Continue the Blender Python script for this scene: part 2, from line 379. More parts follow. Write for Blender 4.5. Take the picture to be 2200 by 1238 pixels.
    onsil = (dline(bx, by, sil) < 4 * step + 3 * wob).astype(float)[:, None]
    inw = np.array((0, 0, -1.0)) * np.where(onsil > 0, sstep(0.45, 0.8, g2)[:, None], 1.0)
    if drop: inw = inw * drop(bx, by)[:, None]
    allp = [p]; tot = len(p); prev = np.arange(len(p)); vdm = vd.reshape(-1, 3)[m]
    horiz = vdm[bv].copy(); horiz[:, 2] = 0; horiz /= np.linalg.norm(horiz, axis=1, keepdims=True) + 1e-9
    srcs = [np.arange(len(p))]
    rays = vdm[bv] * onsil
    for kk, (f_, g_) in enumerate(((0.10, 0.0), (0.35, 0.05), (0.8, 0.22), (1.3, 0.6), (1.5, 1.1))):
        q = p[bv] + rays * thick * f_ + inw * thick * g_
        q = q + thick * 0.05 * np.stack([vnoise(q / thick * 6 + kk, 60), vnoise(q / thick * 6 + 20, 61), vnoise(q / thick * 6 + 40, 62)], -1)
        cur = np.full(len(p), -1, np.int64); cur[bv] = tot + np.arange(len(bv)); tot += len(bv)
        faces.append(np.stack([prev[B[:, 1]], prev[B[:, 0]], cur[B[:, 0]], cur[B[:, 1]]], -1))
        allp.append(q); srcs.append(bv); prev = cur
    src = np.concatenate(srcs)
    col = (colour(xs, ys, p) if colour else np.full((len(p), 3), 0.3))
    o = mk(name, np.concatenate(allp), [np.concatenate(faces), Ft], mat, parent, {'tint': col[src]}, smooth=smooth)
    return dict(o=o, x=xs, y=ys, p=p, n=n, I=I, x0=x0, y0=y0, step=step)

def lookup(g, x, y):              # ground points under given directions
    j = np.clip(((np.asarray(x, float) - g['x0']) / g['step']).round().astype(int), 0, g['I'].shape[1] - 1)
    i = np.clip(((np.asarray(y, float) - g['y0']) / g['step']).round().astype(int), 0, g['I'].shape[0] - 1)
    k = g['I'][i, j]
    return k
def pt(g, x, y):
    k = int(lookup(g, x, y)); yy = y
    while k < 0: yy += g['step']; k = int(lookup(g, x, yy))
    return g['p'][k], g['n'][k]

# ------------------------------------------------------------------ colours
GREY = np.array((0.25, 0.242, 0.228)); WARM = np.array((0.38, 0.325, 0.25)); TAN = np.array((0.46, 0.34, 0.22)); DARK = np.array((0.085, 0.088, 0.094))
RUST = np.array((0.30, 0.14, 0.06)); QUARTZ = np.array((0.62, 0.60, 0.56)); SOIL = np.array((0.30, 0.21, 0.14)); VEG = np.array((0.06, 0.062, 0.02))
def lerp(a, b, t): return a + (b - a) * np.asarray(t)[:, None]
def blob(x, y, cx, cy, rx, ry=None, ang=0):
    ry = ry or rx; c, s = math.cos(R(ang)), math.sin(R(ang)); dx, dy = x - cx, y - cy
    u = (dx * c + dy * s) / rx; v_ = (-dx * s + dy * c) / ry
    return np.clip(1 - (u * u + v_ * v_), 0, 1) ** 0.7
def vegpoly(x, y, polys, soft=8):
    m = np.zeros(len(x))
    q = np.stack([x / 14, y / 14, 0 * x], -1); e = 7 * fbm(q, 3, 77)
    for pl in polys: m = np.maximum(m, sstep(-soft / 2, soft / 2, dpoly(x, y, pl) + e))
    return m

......

→ **BRIEF**
Nothing in the data may differ; print all of it exactly as written.

→ **SOLUTION FOR THIS PROBLEM**
Continue the Blender Python script for this scene: part 2, from line 379. More parts follow. Write for Blender 4.5. Take the picture to be 2200 by 1238 pixels.
    onsil = (dline(bx, by, sil) < 4 * step + 3 * wob).astype(float)[:, None]
    inw = np.array((0, 0, -1.0)) * np.where(onsil > 0, sstep(0.45, 0.8, g2)[:, None], 1.0)
    if drop: inw = inw * drop(bx, by)[:, None]
    allp = [p]; tot = len(p); prev = np.arange(len(p)); vdm = vd.reshape(-1, 3)[m]
    horiz = vdm[bv].copy(); horiz[:, 2] = 0; horiz /= np.linalg.norm(horiz, axis=1, keepdims=True) + 1e-9
    srcs = [np.arange(len(p))]
    rays = vdm[bv] * onsil
    for kk, (f_, g_) in enumerate(((0.10, 0.0), (0.35, 0.05), (0.8, 0.22), (1.3, 0.6), (1.5, 1.1))):
        q = p[bv] + rays * thick * f_ + inw * thick * g_
        q = q + thick * 0.05 * np.stack([vnoise(q / thick * 6 + kk, 60), vnoise(q / thick * 6 + 20, 61), vnoise(q / thick * 6 + 40, 62)], -1)
        cur = np.full(len(p), -1, np.int64); cur[bv] = tot + np.arange(len(bv)); tot += len(bv)
        faces.append(np.stack([prev[B[:, 1]], prev[B[:, 0]], cur[B[:, 0]], cur[B[:, 1]]], -1))
        allp.append(q); srcs.append(bv); prev = cur
    src = np.concatenate(srcs)
    col = (colour(xs, ys, p) if colour else np.full((len(p), 3), 0.3))
    o = mk(name, np.concatenate(allp), [np.concatenate(faces), Ft], mat, parent, {'tint': col[src]}, smooth=smooth)
    return dict(o=o, x=xs, y=ys, p=p, n=n, I=I, x0=x0, y0=y0, step=step)

def lookup(g, x, y):              # ground points under given directions
    j = np.clip(((np.asarray(x, float) - g['x0']) / g['step']).round().astype(int), 0, g['I'].shape[1] - 1)
    i = np.clip(((np.asarray(y, float) - g['y0']) / g['step']).round().astype(int), 0, g['I'].shape[0] - 1)
    k = g['I'][i, j]
    return k
def pt(g, x, y):
    k = int(lookup(g, x, y)); yy = y
    while k < 0: yy += g['step']; k = int(lookup(g, x, yy))
    return g['p'][k], g['n'][k]

# ------------------------------------------------------------------ colours
GREY = np.array((0.25, 0.242, 0.228)); WARM = np.array((0.38, 0.325, 0.25)); TAN = np.array((0.46, 0.34, 0.22)); DARK = np.array((0.085, 0.088, 0.094))
RUST = np.array((0.30, 0.14, 0.06)); QUARTZ = np.array((0.62, 0.60, 0.56)); SOIL = np.array((0.30, 0.21, 0.14)); VEG = np.array((0.06, 0.062, 0.02))
def lerp(a, b, t): return a + (b - a) * np.asarray(t)[:, None]
def blob(x, y, cx, cy, rx, ry=None, ang=0):
    ry = ry or rx; c, s = math.cos(R(ang)), math.sin(R(ang)); dx, dy = x - cx, y - cy
    u = (dx * c + dy * s) / rx; v_ = (-dx * s + dy * c) / ry
    return np.clip(1 - (u * u + v_ * v_), 0, 1) ** 0.7
def vegpoly(x, y, polys, soft=8):
    m = np.zeros(len(x))
    q = np.stack([x / 14, y / 14, 0 * x], -1); e = 7 * fbm(q, 3, 77)
    for pl in polys: m = np.maximum(m, sstep(-soft / 2, soft / 2, dpoly(x, y, pl) + e))
    return m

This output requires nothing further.